A senior official from the Association of Bureau De Change Operators of Nigeria (ABCON) has attributed the recent depreciation of the Naira to insufficient dollar allocations from the Central Bank of Nigeria (CBN), rather than the actions of Bureau de Change (BDC) operators. On Tuesday, the Naira fell to a new low of N1520.4, with market volatility underscored by a 41% drop in daily turnover, indicating tighter liquidity.
Speaking anonymously, the ABCON official emphasized that the primary issue is the limited supply of dollars from the CBN. He refuted claims that BDC operators are responsible for the recent fluctuations in exchange rates, explaining that only about 30% of licensed operators have recently received dollar allocations from the CBN. This shortfall forces BDCs to source dollars from the parallel market at higher rates, which significantly impacts the rates they offer to customers.

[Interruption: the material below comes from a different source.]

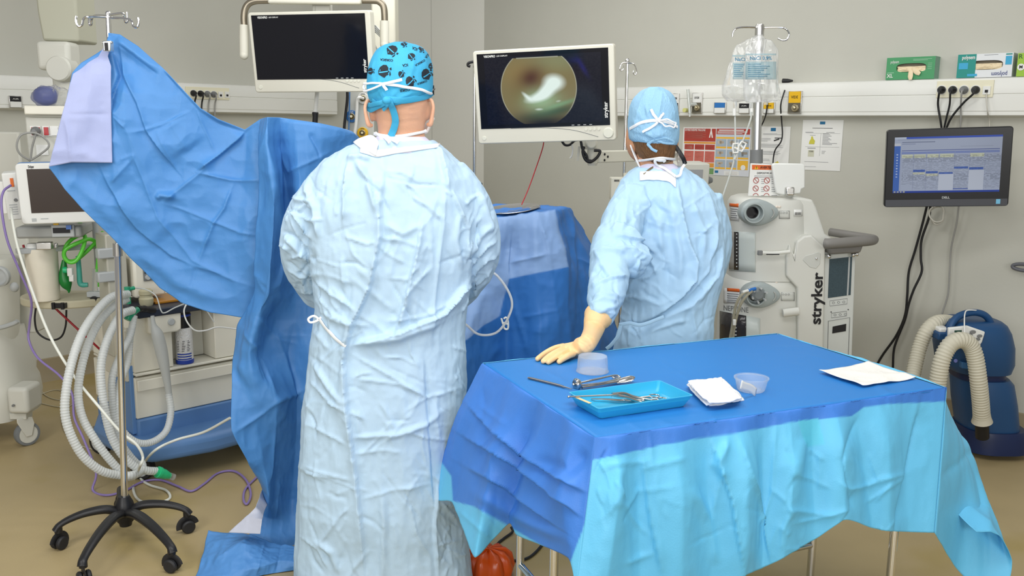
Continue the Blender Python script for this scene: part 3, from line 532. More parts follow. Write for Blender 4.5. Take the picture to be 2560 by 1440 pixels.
# ---------------------------------------------------------------- things on the table
def ot(px, py, h=0): return onz(px, py, HZ+.0015+h)
M_tray = mat('tray_plastic', srgb(48, 170, 214), .35); M_gauze = mat('gauze', srgb(240, 241, 242), .9, bump=(700, .3, 2)); M_inst = mat('instrument_steel', (.55, .54, .52, 1), .2, 1)
# kidney-blue tray
q = [ot(1520, 1040), ot(1725, 1015), ot(1640, 965), ot(1445, 985)]
tcn = sum(q)/4; tu = nrm((q[1]-q[0])+(q[2]-q[3])); tv = np.cross((0, 0, 1), tu)
tw = np.linalg.norm(q[1]-q[0])*.5+.012; th = abs((q[3]-q[0])@tv)*.5+.012
# rim corners in the photo: (1415,985) (1505,1042) (1745,990) (1640,950), ~35 mm up
rq = [ot(x, y, .03) for x, y in ((1502, 1020), (1744, 990), (1640, 950), (1414, 984))]; tcn = sum(rq)/4; tu = nrm((rq[1]-rq[0])+(rq[2]-rq[3])); tv = np.cross((0, 0, 1), tu); tw = (np.linalg.norm(rq[1]-rq[0])+np.linalg.norm(rq[2]-rq[3]))/4; th = (abs((rq[3]-rq[0])@tv)+abs((rq[2]-rq[1])@tv))/4
tray_M = frame(A(tcn[0], tcn[1], HZ+.001), tu, (0, 0, 1))
t = thing('instrument_tray', 'shallow turquoise plastic tray holding long forceps and scissors', 'tray', tray_M)
def rr(w_, h_, r, z, n=6): return np.array([(sx*(w_-r)+r*math.cos(a), sy*(h_-r)+r*math.sin(a), z) for sx, sy, a0 in ((1, 1, 0), (-1, 1, 90), (-1, -1, 180), (1, -1, 270)) for a in np.radians(np.linspace(a0, a0+90, n))])
prof = [(.016, 0), (.013, .004), (.006, .019), (.0045, .0195), (.003, .029), (0, .03), (0, .0315), (.004, .0315), (.0075, .021), (.015, .006), (.019, .0035)]
mb = MB(); mb.rings([rr(tw-i, th-i, .008, z) for i, z in prof]); mb.build('tray_body', M_tray, t, smooth=35)
iT = np.array(tray_M.inverted())
def tloc(px, py, h): return lp(iT, ot(px, py, h))
mb = MB(); a, b = tloc(1433, 990, .033), tloc(1476, 1008, .033); d = nrm(b-a); mb.box((a+b)/2, (np.linalg.norm(b-a), .009, .0008), frame((0, 0, 0), d, (0, 0, 1))); mb.build('tape_label', mat('masking_tape', srgb(214, 196, 150), .7), t)
def scissor_like(name, label, cat, tip, piv, r1, r2, z, rr_=.012, tk=.0035, group=None, blade2=None):
    "tip, pivot, ring centres (world)"
    t = thing(name, label, cat, tuple(piv), group); o = A(*piv)
    for ring, other in ((r1, 0), (r2, 1)):
        sg = 1 if other else -1; side = nrm(np.cross(nrm(tip-piv), (0, 0, 1)))*.002*sg; ax = nrm(ring-piv); mb = MB(); e = ring-ax*rr_; mid = (piv+e)/2+np.cross(ax, (0, 0, 1))*.003*sg
        tp = tip if not other or blade2 is None else blade2
        mb.tube(smooth_curve([tp-o, (tp*.5+piv*.5)-o+side, piv-o, mid-o, e-o], 6), [tk*.45, tk*.8, tk*1.3, tk, tk], 8); a = np.arange(20)*2*math.pi/20
        s2 = np.cross(ax, (0, 0, 1)); mb.tube([ring-o+rr_*(ax*math.cos(q)+s2*math.sin(q)) for q in a], tk*.75, 8, closed=True); mb.build('blade', M_inst, t)
    mb = MB(); mb.ball(piv-o, A(tk*1.5, tk*1.5, tk*1.4), 8); mb.build('pivot', M_inst, t); return t
# long bayonet-style forceps resting across the tray rim
t = thing('ear_forceps', 'long thin steel forceps resting across the left rim of the tray', 'forceps', (0, 0, 0))
mb = MB(); P = [ot(1422, 992, .037), ot(1528, 988, .034), ot(1545, 986, .03)]; mb.tube(P, [.0022, .0025, .003], 8); mb.ball(P[0], .0035, 8); mb.build('shaft', M_inst, t)
for k, pts in enumerate(([(1530, 986, .031), (1560, 984, .027), (1585, 992, .018), (1630, 1000, .012)], [(1530, 988, .029), (1565, 993, .02), (1590, 1001, .011), (1606, 1005, .008)])):
    mb = MB(); mb.tube(smooth_curve([ot(*p) for p in pts], 6), [.0045, .0042, .0035, .0025], 8); mb.build('handle', M_inst, t)
mb = MB(); mb.cyl(ot(1608, 1005, .006), ot(1608, 1002, .02), .003); mb.ball(ot(1608, 1002, .021), .004, 8); mb.build('screw', M_inst, t)
scissor_like('scissors', 'ringed steel scissors lying in the turquoise tray', 'scissors', ot(1478, 997, .01), ot(1560, 1001, .009), ot(1636, 990, .010), ot(1655, 998, .008), 0, .013, .0028)
# specula behind the tray
t = thing('nasal_speculum', 'steel speculum with round screw end, left end lying behind the tray', 'speculum', (0, 0, 0))
c = ot(1443, 960, .012); d = nrm(ot(1540, 945, .012)-c); mb = MB(); mb.lathe([(.002, -.012), (.013, -.006), (.016, 0), (.016, .004), (.012, .008), (.004, .008)], c, frame((0, 0, 0), np.cross(d, (0, 0, 1)), -d), 20); mb.ball(c-d*.012, .004, 8); mb.build('screw_head', M_inst, t)
for pts in ([(1450, 957, .014), (1490, 948, .018), (1538, 938, .016), (1550, 944, .01)], [(1452, 963, .009), (1500, 958, .01), (1535, 950, .01), (1549, 944, .01)]):
    mb = MB(); mb.tube(smooth_curve([ot(*p) for p in pts], 6), [.004, .005, .004, .0045], 10, flat=(1, .55, A(0, 0, 1))); mb.build('arm', M_inst, t)
mb = MB(); a = np.arange(18)*2*math.pi/18; c = ot(1541, 943, .006); mb.tube([c+A(.011*math.cos(q), .009*math.sin(q), 0) for q in a], .0025, 8, closed=True); mb.build('ring', M_inst, t)
t = thing('spatula', 'flat steel spatula crossing under the speculum behind the tray', 'spatula', (0, 0, 0))
mb = MB(); mb.tube(smooth_curve([ot(1455, 969, .005), (ot(1500, 962, .006)), ot(1545, 954, .007)], 6), [.0035, .004, .005], 8); mb.build('handle', M_inst, t)
mb = MB(); mb.tube(smooth_curve([ot(1540, 955, .007), ot(1560, 950, .009), ot(1578, 946, .012), ot(1586, 947, .012)], 6), [.006, .011, .012, .007], 12, flat=(1, .2, A(0, -.5, 1))); mb.build('blade', M_inst, t)
t = thing('scalpel_handle', 'slim dark steel scalpel handle pointing at the tray, leftmost tool on table', 'scalpel', (0, 0, 0))
mb = MB(); mb.tube(smooth_curve([ot(1320, 944, .003), ot(1330, 946, .003), ot(1395, 962, .003), ot(1412, 968, .003)], 5), [.004, .0055, .005, .003], 10, flat=(1, .45, A(0, 0, 1))); mb.build('handle', mat('dull_steel', (.22, .22, .23, 1), .35, 1), t)
mb = MB(); mb.tube([ot(1410, 967, .003), ot(1430, 973, .003)], [.0024, .0012], 8); mb.build('tip', M_inst, t)
# upside-down clear cup
M_cup = mat('frosted_cup', (.90, .94, .97, 1), .22, trans=.75, ior=1.15, alpha=.5)
c = ot(1481, 928); r = .5*np.linalg.norm(ot(1520, 928)-ot(1441, 928)); hgt = .046
t = thing('plastic_cup', 'clear plastic cup standing upside down beside the gloved hand', 'cup', tuple(c)); mb = MB(); mb.lathe([(r*1.03, 0), (r*1.03, .002), (r*.99, .0025), (r*.94, hgt*.8), (r*.92, hgt-.002), (r*.9, hgt), (r*.5, hgt+.0006), (.001, hgt+.0006), (.001, hgt-.001), (r*.88, hgt-.0016), (r*.96, .002)], n=48); mb.build('cup_wall', M_cup, t, smooth=50)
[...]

“Most of our members who bid for dollars about four weeks ago are only just receiving their allocations,” the official stated. Over the past three months, BDCs have received only around $40 million from the CBN, far from sufficient to satisfy customer demand.
The official criticized the notion that BDC operators exploit the system by buying dollars at lower rates to sell at inflated prices. He revealed that less than a third of BDCs receive their dollar allocations sporadically and insufficiently, with allocations described as “snail-speed.”
“The volume and frequency of dollar supplies from the CBN are discouragingly low. We often have to source dollars independently,” he added, highlighting the challenges BDCs face due to inadequate support from the CBN.
He also criticized the government’s handling of the forex situation, pointing to broader economic issues and the underutilization of the Autonomous Foreign Exchange Market (AFEM) window. “We often ignore fundamental economic issues in this country and chase after less relevant matters. Such strategies inevitably lead to errors,” he said.
The official emphasized that the depreciation of the Naira is driven by supply constraints and broader economic indicators, including inflation, rather than the activities of BDC operators. “Last year’s N10,000 is barely worth N3,000 to N4,000 today. Due to this uncertainty, many Nigerians are holding onto their dollars as a hedge against inflation.”
This comprehensive account from the ABCON official sheds light on the complex dynamics influencing the Naira’s depreciation, pointing to systemic liquidity challenges and policy timing issues rather than malpractices by currency exchange operators.
The Naira’s steep downturn reflects broader issues within the Nigerian economy, particularly in terms of forex liquidity. Over the past week, the Naira has lost about 11% of its value on the official market, highlighting the substantial hurdles Nigeria faces in stabilizing its currency. Market dynamics on Tuesday revealed the erratic nature of the forex market, with the Naira hitting an intra-day high of N1,568/$1 before dipping to a low of N1,350/$1, suggesting a volatile session influenced by supply fluctuations.
Further complicating the forex scenario is the sharp 41% drop in daily turnover, with market activity plummeting to $128.76 million from $217.64 million recorded the previous day. This dramatic fall underscores the unpredictable nature of dollar supply, which had surged by 91% just the day before.
Despite these turbulent conditions, Nigeria’s foreign exchange reserves have shown some resilience, increasing by $262 million since April 19, 2024. This improvement began around the time the Governor of the Central Bank of Nigeria, Yemi Cardoso, stated that the apex bank would not actively defend the Naira despite a prolonged dip in the country’s reserves. This strategic reserve accumulation could provide some support for the Naira if managed effectively.